Yeah. They had the gears. They showed ‘em. We got away with something: making people think that the Celtics weren’t going to do it; and then just like that, did it.

Two ways to be really happy about last night’s win: watching the team play you knew things were clicking, and seeing their numbers on paper you knew things were clicking. When you can both feel and see that a team is playing well, it makes you feel all warm and cuddly inside. On paper:

  • Every single Celtic player that saw minutes finished with a positive +/- rating. All the way from Glen Davis with a +2 to Pierce with a +13, there was no outrageously large gap between players. This meant that every single mixed lineup on the floor last night worked in favor the Celts; what a feeling.
  • Pierce was an efficient 9-15 from the floor, finishing with 31 points, 11 rebounds, five assists, two steals. What a game for him to carry into Game 1 of the Finals. As much as I want Rondo to play at the level where we could be a Finals MVP, I desperately want Pierce to lead the way to further help cement his legacy into Celtic lore forever.
  • The Celtics out-rebounded the Magicians 45-35: whoa.
  • The Celtics once again outscored the Magic 20-12 on fast break points (transition, transition, transition)
  • The Celtics shot 81 percent from the stripe (22-27), whereas ORL was 59 percent from the same location (16-27)
  • Despite 40 points in the paint for ORL (compared to 26 for the C’s), the Magic couldn’t get clean looks in the paint and were scoring on such terrible looks (still managed to finish at 43% FG, but really had to work for it)

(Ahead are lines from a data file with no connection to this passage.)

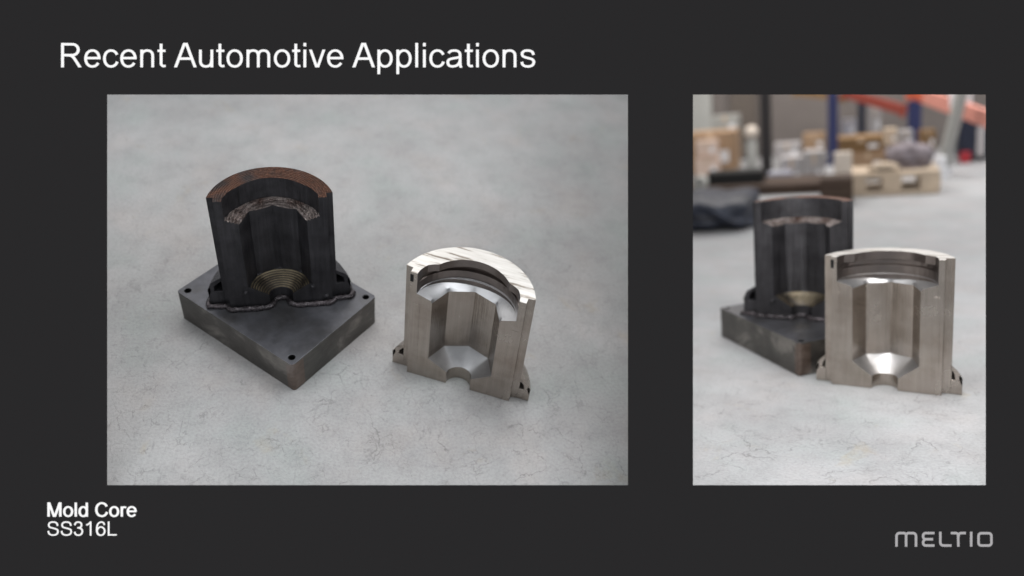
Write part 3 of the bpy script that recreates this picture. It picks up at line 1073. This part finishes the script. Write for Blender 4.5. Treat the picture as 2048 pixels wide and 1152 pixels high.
# white leaning post and white drum
a, b = at('R', 1884, 332, 27.5), at('R', 1925, 180, 27.0)
root = thing('leaning_pole', 'R', a.x, a.y, 0, 0, 1, label='white pole leaning to the right behind the bright floor patch', cat='pole')
bm = bmesh.new(); add_tube(bm, [(0, 0, a.z * .3), (b.x - a.x, b.y - a.y, b.z)], .27, 12)
mesh_obj('tube', bm, BG['wall_light'], root, smooth=60)
bm = bmesh.new(); add_lathe(bm, [(.42, 0), (.42, .3), (.3, .35)]); mesh_obj('pole_foot', bm, BG['white'], root, smooth=40)
r, w, h = obj_at('white_drum', 1868, 1894, 314, 352, 25.5, 'small white drum at the right end of the pallet', 'drum', None, True)
bm = bmesh.new(); add_lathe(bm, [(w * .95, 0), (w, .05), (w, h * .9), (w * .9, h)], 0, .4); mesh_obj('drum_body', bm, BG['white'], r, smooth=40)
bm = bmesh.new(); add_lathe(bm, [(w * 1.03, h * .84), (w * 1.03, h * .95)], 0, .4); mesh_obj('drum_rim', bm, BG['white'], r, smooth=40)
r, w, h = obj_at('white_carton', 1902, 1944, 180, 214, 28.5, 'white box hanging in view at the top right corner', 'box')
part('carton_body', r, BG['white'], [(-w, w, 0, 1.0, 0, h)]); part('flap', r, BG['white'], [(-w, w, -.02, 0, h * .6, h)], 0)
# navy machine
r, w, h = obj_at('navy_cabinet', 1918, 1990, 236, 318, 31.5, 'dark navy cabinet at the right edge of the right picture', 'cabinet', None, True)
part('cabinet_body', r, BG['navy'], [(-w, w, 0, 1.5, .2, h)], .05)
part('door', r, BG['navy'], [(-w * .9, -w * .1, -.05, 0, .3, h * .95)], .01)
part('door', r, BG['greybox'], [(w * .0, w * .45, -.05, 0, .3, h * .8)], .01, None)
part('red_foot', r, BG['redbit'], [(-w * .95, -w * .35, -.3, -.05, .0, .55)], .03)

# pallet with blocks
def pallet(px0, px1, pt, pb, Y, label, dep=2.6, rz=0.0):
    r, w, h = obj_at('wooden_pallet', px0, px1, pt, pb, Y, label, 'pallet', None, True)
    n = 5
    for k in range(n):
        y0 = dep * k / n
        part('top_board', r, BG['wood'], [(-w, w, y0, y0 + dep / n * .8, h * .78, h)], .01)
    for xb in (-w * .86, -w * .05, w * .8):
        for yb in (0.02, dep - .5):
            part('block', r, BG['wood'], [(xb - w * .22, xb + w * .22, yb, yb + .45, h * .2, h * .775)], .02)
    for yb in (0, dep - .45):
        part('bottom_board', r, BG['wood'], [(-w, w, yb, yb + .45, 0, h * .195)], .01)
pallet(1700, 1880, 344, 392, 21.8, 'pale wooden pallet on the floor in the middle distance, under grey bundle')
carton(1668, 1704, 306, 358, 21.9, BG['cream'], 'cream block standing beside the left end of the pallet', .6, group=None, tape=False, cat='block')
# dark block added where a shadow lies, below the cream block
r, w, h = obj_at('shadow_block', 1640, 1706, 356, 412, 19.6, 'dark brown block added for the shadow just right of the black core top', 'shadow block', None, True)
for k in range(3):
    part('shadow_strip', r, BG['wood_dark'], [(-w, w, 0, .08, h * (k / 3 + .01), h * (k + 1) / 3 - h * .02)], .01)
part('shadow_body', r, BG['wood_dark'], [(-w * .97, w * .97, .085, 1.6, 0.01, h * .97)], .01)
# grey bundle on the pallet
def lump(name, px0, px1, pt, pb, Y, mat, label, cat, dep=1.0, seed=1, ground=False, squash=2.6, parts=()):
    r, w, h = obj_at(name, px0, px1, pt, pb, Y, label, cat, None, ground)
    bm = bmesh.new()
    bmesh.ops.create_icosphere(bm, subdivisions=4, radius=1)
    rnd = random.Random(seed)
    ph = [rnd.random() * 6 for _ in range(6)]
    for v in bm.verts:
        c = v.co
        n = c.normalized()
        q = 1 + .08 * math.sin(5 * n.x + ph[0]) * math.sin(4 * n.z + ph[1]) + .05 * math.sin(11 * n.x + ph[2] + 6 * n.z) + .04 * math.sin(13 * n.y + ph[3])
        f = (abs(n.x) ** squash + abs(n.y) ** squash + abs(n.z) ** squash) ** (-1 / squash)
        v.co = Vector((n.x * f * q * w, n.y * f * q * dep / 2 + dep / 2, max(0, n.z * f * q * .5 + .5) * h))
    mesh_obj('wrapped_body', bm, mat, r, smooth=60)
    bm = bmesh.new()
    add_tube(bm, [(w * 1.02 * math.cos(t), dep / 2 + dep * .54 * math.sin(t), h * .5) for t in [2 * PI * k / 24 for k in range(24)]], .03, 6, True)
    mesh_obj('strap', bm, BG['post'], r)
    return r
lump('grey_bundle', 1772, 1868, 290, 352, 22.6, BG['bundle'], 'grey sack-like bundle lying on the pallet', 'bundle', 1.6, 3)
lump('pale_bundle', 1738, 1800, 326, 352, 21.9, BG['wood'], 'pale beige bundle at the front of the pallet load', 'bundle', .5, 8)
# bench with black slab, left
r, w, h = obj_at('low_bench', 1350, 1660, 372, 420, 23.2, 'dark brown low bench running across behind the black core', 'bench', None, True)
part('bench_top', r, BG['wood_dark'], [(-w, w, 0, 3.0, h * .8, h)], .03)
part('front_panel', r, BG['wood_dark'], [(-w * .98, w * .98, .1, .3, 0, h * .79)], .02)
for sx in (-.9, 0, .9): part('leg', r, BG['post'], [(w * sx - .15, w * sx + .15, 2.4, 2.8, 0, h * .79)], .02)
r, w, h = obj_at('black_case', 1412, 1526, 345, 371, 24.0, 'flat black case lying on the brown bench', 'case')
part('case_body', r, BG['black'], [(-w, w, 0, 1.4, 0, h * .75)], .05)
part('case_lid', r, BG['black'], [(-w * .98, w * .98, .02, 1.38, h * .76, h)], .05)
r, w, h = obj_at('grey_roll', 1386, 1410, 354, 382, 22.6, 'small round grey roll at the left edge on the bench', 'roll')
bm = bmesh.new(); bmesh.ops.create_cone(bm, cap_ends=True, segments=24, radius1=h / 2, radius2=h / 2, depth=.8, matrix=Matrix.Translation((0, .4, h / 2)) @ Matrix.Rotation(PI / 2, 4, 'X'))
mesh_obj('roll_body', bm, BG['wall_light'], r, smooth=40, bevel=.03)
bm = bmesh.new(); bmesh.ops.create_cone(bm, cap_ends=True, segments=16, radius1=h / 6, radius2=h / 6, depth=.9, matrix=Matrix.Translation((0, .4, h / 2)) @ Matrix.Rotation(PI / 2, 4, 'X'))
mesh_obj('roll_core', bm, BG['post'], r, smooth=40)
# dark blue tarpaulin on the floor at the left
lump('blue_tarpaulin', 1330, 1508, 402, 470, 14.6, BG['tarp'], 'crumpled dark blue tarpaulin on the floor behind the black core', 'tarpaulin', 4.0, 5, True, 4)

carton(1424, 1476, 232, 268, 34.0, BG['wall_light'], 'pale grey box above the tan carton at the far left', 1.5)
carton(1548, 1600, 288, 318, 33.0, BG['greybox'], 'grey box high behind the low wrapped box', 1.5)
carton(1606, 1650, 268, 302, 34.5, BG['card'], 'tan box behind the taller grey carton', 1.5)
carton(1684, 1712, 240, 275, 36.0, BG['bluebox'], 'pale bluish box between the two left racking uprights', 1.2)
carton(1736, 1762, 214, 274, 36.0, BG['greybox'], 'tall grey box right of the thin dark upright', 1.2)
carton(1768, 1794, 258, 290, 24.6, BG['wood'], 'small beige box right of the brown carton stack', .7)
carton(1798, 1826, 262, 292, 25.2, BG['greybox'], 'small grey box behind the sack bundle', .8)
beam((1590, 184), (1690, 196), 15, 36.0, 35.0, BG['card_dark'], 'brown racking beam at the top left of the blue upright')
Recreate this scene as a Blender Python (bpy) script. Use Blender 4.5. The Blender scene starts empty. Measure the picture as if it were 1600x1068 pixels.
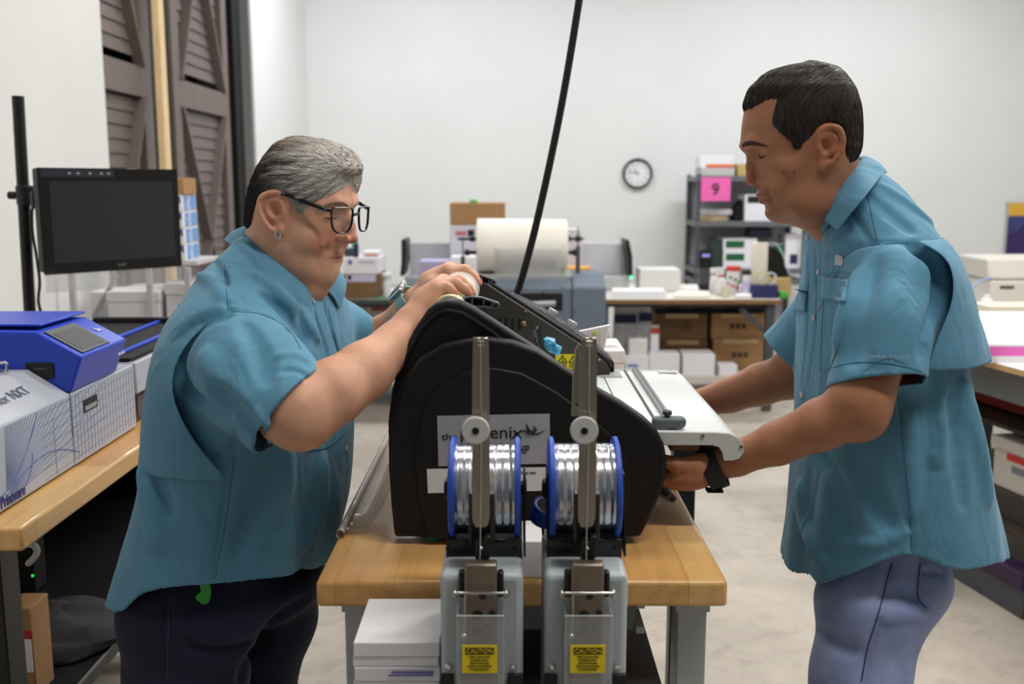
import bpy, bmesh, math, random
import numpy as np
from mathutils import Vector, Matrix
from mathutils.bvhtree import BVHTree

random.seed(7); np.random.seed(7)
C = bpy.context.scene.collection
SC = bpy.context.scene
# ------------------------------------------------------------------ camera, world, lights, exposure
FPX = 1556.0                      # focal length in pixels of the 1600 x 1068 frame (35 mm lens)
CAMZ = 1.45
PITCH = math.atan(244.0 / FPX)    # the horizon lies at pixel row 290
cp, sp = math.cos(PITCH), math.sin(PITCH)
cd = bpy.data.cameras.new('camera'); cam = bpy.data.objects.new('camera', cd); C.objects.link(cam)
cam.location = (0, 0, CAMZ); cam.rotation_euler = (math.pi / 2 - PITCH, 0, 0)
cd.sensor_width = 36.0; cd.lens = 36.0 * FPX / 1600.0
cd.clip_start = 0.05; cd.clip_end = 60
cd.dof.use_dof = True; cd.dof.focus_distance = 1.60; cd.dof.aperture_fstop = 4.5
SC.camera = cam
W = bpy.data.worlds.new('world'); SC.world = W; W.use_nodes = True
W.node_tree.nodes['Background'].inputs[0].default_value = (0.92, 0.96, 1.0, 1)
W.node_tree.nodes['Background'].inputs[1].default_value = 0.11
SC.view_settings.view_transform = 'Standard'; SC.view_settings.look = 'None'
SC.view_settings.gamma = 1.0; SC.view_settings.exposure = 0.0
SC.view_settings.use_curve_mapping = False


def area_light(name, loc, sx, sy, power, col=(1, 0.97, 0.92)):
    l = bpy.data.lights.new(name, 'AREA'); l.shape = 'RECTANGLE'; l.size = sx; l.size_y = sy
    l.energy = power; l.color = col
    o = bpy.data.objects.new(name, l); C.objects.link(o); o.location = loc
    return o


# strip lamps under the ceiling, all of them above the picture
area_light('ceiling_lamp', (-0.6, 7.6, 3.95), 2.4, 0.30, 82, (0.93, 0.97, 1.0))
area_light('ceiling_lamp', (3.0, 7.6, 3.95), 2.4, 0.30, 92, (0.93, 0.97, 1.0))
area_light('ceiling_lamp', (-0.9, 4.6, 3.95), 2.4, 0.30, 42, (1, 0.97, 0.93))
area_light('ceiling_lamp', (2.5, 3.4, 3.95), 2.4, 0.30, 130, (1, 0.97, 0.93))
area_light('ceiling_lamp', (0.15, 2.15, 3.95), 1.6, 0.30, 26, (1, 0.95, 0.87))
area_light('ceiling_lamp', (1.5, 0.45, 3.95), 2.4, 0.30, 76, (1, 0.96, 0.90))

# ------------------------------------------------------------------ pixel -> world
def ray(px, py):
    v = (534.0 - py) / FPX
    return Vector(((px - 800.0) / FPX, cp + v * sp, -sp + v * cp))
def P(px, py, Y):
    d = ray(px, py); t = Y / d.y
    return Vector((d.x * t, Y, CAMZ + d.z * t))
def PX(px, py, X):
    d = ray(px, py); t = X / d.x
    return Vector((X, d.y * t, CAMZ + d.z * t))
def PZ(px, py, Z):
    d = ray(px, py); t = (Z - CAMZ) / d.z
    return Vector((d.x * t, d.y * t, Z))

# ------------------------------------------------------------------ materials
def lin(c):
    return tuple((x / 255.0 / 12.92) if x / 255.0 <= 0.04045 else ((x / 255.0 + 0.055) / 1.055) ** 2.4 for x in c) + (1.0,)
def mat(name, col, rough=0.5, metal=0.0, spec=0.5, var=0.0, vscale=8.0, bump=0.0, bscale=120.0, trans=0.0, alpha=1.0,
        coat=0.0, emit=None, estr=1.0, stretch=(1, 1, 1), col2=None, sheen=0.0, aniso=0.0, ior=1.45, sss=0.0):
    m = bpy.data.materials.new(name); m.use_nodes = True
    nt = m.node_tree; b = nt.nodes['Principled BSDF']
    c = lin(col)
    b.inputs['Base Color'].default_value = c
    b.inputs['Roughness'].default_value = rough; b.inputs['Metallic'].default_value = metal
    b.inputs['Specular IOR Level'].default_value = spec; b.inputs['IOR'].default_value = ior
    b.inputs['Transmission Weight'].default_value = trans; b.inputs['Alpha'].default_value = alpha
    b.inputs['Coat Weight'].default_value = coat; b.inputs['Sheen Weight'].default_value = sheen
    b.inputs['Anisotropic'].default_value = aniso
    if sss:
        b.inputs['Subsurface Weight'].default_value = sss
        b.inputs['Subsurface Radius'].default_value = (0.012, 0.005, 0.003)
        b.inputs['Subsurface Scale'].default_value = 1.0
    if emit:
        b.inputs['Emission Color'].default_value = lin(emit); b.inputs['Emission Strength'].default_value = estr
    tc = nt.nodes.new('ShaderNodeTexCoord'); mp = nt.nodes.new('ShaderNodeMapping')
    mp.inputs['Scale'].default_value = stretch
    nt.links.new(tc.outputs['Object'], mp.inputs['Vector'])
    if var or col2:
        n = nt.nodes.new('ShaderNodeTexNoise'); n.inputs['Scale'].default_value = vscale; n.inputs['Detail'].default_value = 6
        nt.links.new(mp.outputs['Vector'], n.inputs['Vector'])
        r = nt.nodes.new('ShaderNodeValToRGB')
        d = lin(col2) if col2 else tuple(max(0, x * (1 - var)) for x in c[:3]) + (1,)
        e = c if col2 else tuple(min(1, x * (1 + var)) for x in c[:3]) + (1,)
        r.color_ramp.elements[0].position = 0.32; r.color_ramp.elements[1].position = 0.68
        r.color_ramp.elements[0].color = d; r.color_ramp.elements[1].color = e
        nt.links.new(n.outputs['Fac'], r.inputs['Fac']); nt.links.new(r.outputs['Color'], b.inputs['Base Color'])
    if bump:
        n = nt.nodes.new('ShaderNodeTexNoise'); n.inputs['Scale'].default_value = bscale; n.inputs['Detail'].default_value = 4
        nt.links.new(mp.outputs['Vector'], n.inputs['Vector'])
        bp = nt.nodes.new('ShaderNodeBump'); bp.inputs['Strength'].default_value = bump; bp.inputs['Distance'].default_value = 0.002
        nt.links.new(n.outputs['Fac'], bp.inputs['Height']); nt.links.new(bp.outputs['Normal'], b.inputs['Normal'])
    return m
def nodes_of(m):
    return m.node_tree, m.node_tree.nodes['Principled BSDF']

# ------------------------------------------------------------------ mesh builder
BASE = {}                       # object name -> world position of its origin
class MB:
    def __init__(s): s.v = []; s.f = []
    def add(s, vs, fs):
        n = len(s.v); s.v += [tuple(v) for v in vs]; s.f += [tuple(i + n for i in f) for f in fs]; return s
    def box(s, a, b, M=None):
        x0, x1 = sorted((a[0], b[0])); y0, y1 = sorted((a[1], b[1])); z0, z1 = sorted((a[2], b[2]))
        vs = [(x0, y0, z0), (x1, y0, z0), (x1, y1, z0), (x0, y1, z0), (x0, y0, z1), (x1, y0, z1), (x1, y1, z1), (x0, y1, z1)]
        if M is not None: vs = [M @ Vector(v) for v in vs]
        return s.add(vs, [(0, 3, 2, 1), (4, 5, 6, 7), (0, 1, 5, 4), (1, 2, 6, 5), (2, 3, 7, 6), (3, 0, 4, 7)])
    def bar(s, p, q, w, h, up=(0, 0, 1)):
        p = Vector(p); q = Vector(q); d = (q - p).normalized(); u = Vector(up)
        r = d.cross(u); r = r.normalized() if r.length > 1e-6 else Vector((1, 0, 0)); u = r.cross(d)
        vs = []
        for c in (p, q):
            for a, b in ((-1, -1), (1, -1), (1, 1), (-1, 1)): vs.append(c + r * (w / 2 * a) + u * (h / 2 * b))
        return s.add(vs, [(0, 1, 2, 3), (7, 6, 5, 4), (0, 4, 5, 1), (1, 5, 6, 2), (2, 6, 7, 3), (3, 7, 4, 0)])
    def prism(s, pts, vec):
        n = len(pts); vec = Vector(vec); a = [Vector(p) for p in pts]
        return s.add(a + [p + vec for p in a], [tuple(range(n - 1, -1, -1)), tuple(range(n, 2 * n))] +
                     [(i, (i + 1) % n, n + (i + 1) % n, n + i) for i in range(n)])
    def ring(s, pts_list, closed=True, cap=True, loop=False):
        n = len(pts_list[0]); vs = [p for r in pts_list for p in r]; fs = []; m = len(pts_list)
        for j in range(m if loop else m - 1):
            k = (j + 1) % m
            for i in range(n if closed else n - 1):
                fs.append((j * n + i, j * n + (i + 1) % n, k * n + (i + 1) % n, k * n + i))
        if cap and closed and not loop:
            fs.append(tuple(range(n - 1, -1, -1))); fs.append(tuple((m - 1) * n + i for i in range(n)))
        return s.add(vs, fs)
    def cyl(s, p, q, r0, r1=None, n=24, cap=True):
        return s.tube([p, q], [r0, r0 if r1 is None else r1], n, cap)
    def tube(s, pts, r, n=12, cap=True):
        pts = [Vector(p) for p in pts]; rs = r if isinstance(r, (list, tuple)) else [r] * len(pts)
        rings = []; u = None
        for i, p in enumerate(pts):
            d = (pts[min(i + 1, len(pts) - 1)] - pts[max(i - 1, 0)]).normalized()
            if u is None: u = Vector((0, 0, 1)) if abs(d.z) < 0.9 else Vector((1, 0, 0))
            a = d.cross(u); a = a.normalized() if a.length > 1e-6 else Vector((1, 0, 0)); u = a.cross(d).normalized()
            rings.append([p + a * (rs[i] * math.cos(2 * math.pi * k / n)) + u * (rs[i] * math.sin(2 * math.pi * k / n)) for k in range(n)])
        return s.ring(rings, True, cap)
    def lathe(s, prof, o, ax=(0, 0, 1), n=32, cap=True):
        ax = Vector(ax).normalized(); a = ax.orthogonal().normalized(); b = ax.cross(a); o = Vector(o)
        return s.ring([[o + ax * z + (a * math.cos(2 * math.pi * k / n) + b * math.sin(2 * math.pi * k / n)) * r for k in range(n)] for r, z in prof], True, cap)
    def ell(s, c, r, n=16, m=10, M=None):
        c = Vector(c); rr = (r, r, r) if isinstance(r, (int, float)) else r
        rings = []
        for j in range(m + 1):
            t = -math.pi / 2 + math.pi * j / m; ct = max(math.cos(t), 1e-3)
            row = []
            for k in range(n):
                v = Vector((rr[0] * ct * math.cos(2 * math.pi * k / n), rr[1] * ct * math.sin(2 * math.pi * k / n), rr[2] * math.sin(t)))
                row.append(c + (M @ v if M is not None else v))
            rings.append(row)
        return s.ring(rings)
    def grid(s, rows, closed=False): return s.ring(rows, closed, False)
    def build(s, name, m, parent=None, bevel=0.0, seg=2, smooth=True, solid=0.0, sub=0, angle=38, label=None):
        off = BASE[parent.name] if parent is not None else None
        if off is None:
            a = np.array(s.v); off = Vector(((a[:, 0].min() + a[:, 0].max()) / 2, (a[:, 1].min() + a[:, 1].max()) / 2, a[:, 2].min()))
        me = bpy.data.meshes.new(name)
        me.from_pydata([(v[0] - off.x, v[1] - off.y, v[2] - off.z) for v in s.v], [], s.f)
        bm = bmesh.new(); bm.from_mesh(me)
        bmesh.ops.remove_doubles(bm, verts=bm.verts, dist=1e-6)
        bmesh.ops.recalc_face_normals(bm, faces=bm.faces); bm.to_mesh(me); bm.free()
        me.materials.append(m)
        if smooth:
            me.shade_smooth(); me.set_sharp_from_angle(angle=math.radians(angle))
        o = bpy.data.objects.new(name, me); C.objects.link(o)
        if parent is not None: o.parent = parent
        else: o.location = off
        BASE[o.name] = off
        if solid:
            d = o.modifiers.new('thickness', 'SOLIDIFY'); d.thickness = solid; d.offset = 0
        if bevel:
            d = o.modifiers.new('bevel', 'BEVEL'); d.width = bevel; d.segments = seg; d.limit_method = 'ANGLE'; d.angle_limit = math.radians(35)
            d.harden_normals = False
        if sub:
            d = o.modifiers.new('sub', 'SUBSURF'); d.levels = sub; d.render_levels = sub
        if label: o['label'] = label
        return o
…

While watching, you couldn’t help but notice the clean rotations on defense; they were crisp. While Dwight got his looks either by post or by air-mail lobs, the Celtics did such a great job staying home with the ORL shooters on the wings. This caused so many of the Magic’s jumpers to be jumpers on the run and moving away from the hoop. You have to mainly credit Rondo, Ray, and Pierce for forcing the Magic to shoot on the run THEN getting back into the middle to snatch a rebound (while the bigs boxed out Dwight high-school-style).

What’s even more impressive is how willing everyone on the floor wearing white was willing to RUN in transition. For an old beat up team, they knew they had to push the ball to fluster Orlando when getting back on defense and forcing mismatches wherever and whenever possible.

Why were we so nervous after being up 3-0 only to see our team lose two straight and be a game away from being on the verge of an almost historical collapse of epic proportions? I mean, really, is it even necessary to run through all of the very-very-berry-bad thoughts about dropping a series when you were up three to zip?

Part of the reason that the amped up anxiety before Game 6 rest in one simple case: in a sense, the Celtics were unexpectedly on the doorstep of reaching the Finals for the second time in three seasons. And then all of the sudden, the Celtics couldn’t close the door… They couldn’t close out the series. So in a sense, the pain of seeing a team that no one thought could make it past the Eastern Conference Semis lose in the Conference Finals after being up 3-0 seemed like it was almost too much of an impossibility even for a fictionalized story. Could this have put the Buckner experience to rest as one of the biggest disappointments in Boston fan history?

You know what? Who cares? You know why? It didn’t happen.

The Celtics won. The Celtics won. The Celtics are returning to the NBA Finals where they will compete for the Larry O’Brien Trophy with the best team in the West: it better be the Lakers. I don’t want the Suns. I want the Lakers. We all want the Lakers. Bring on LA so the Celtics can Beat LA.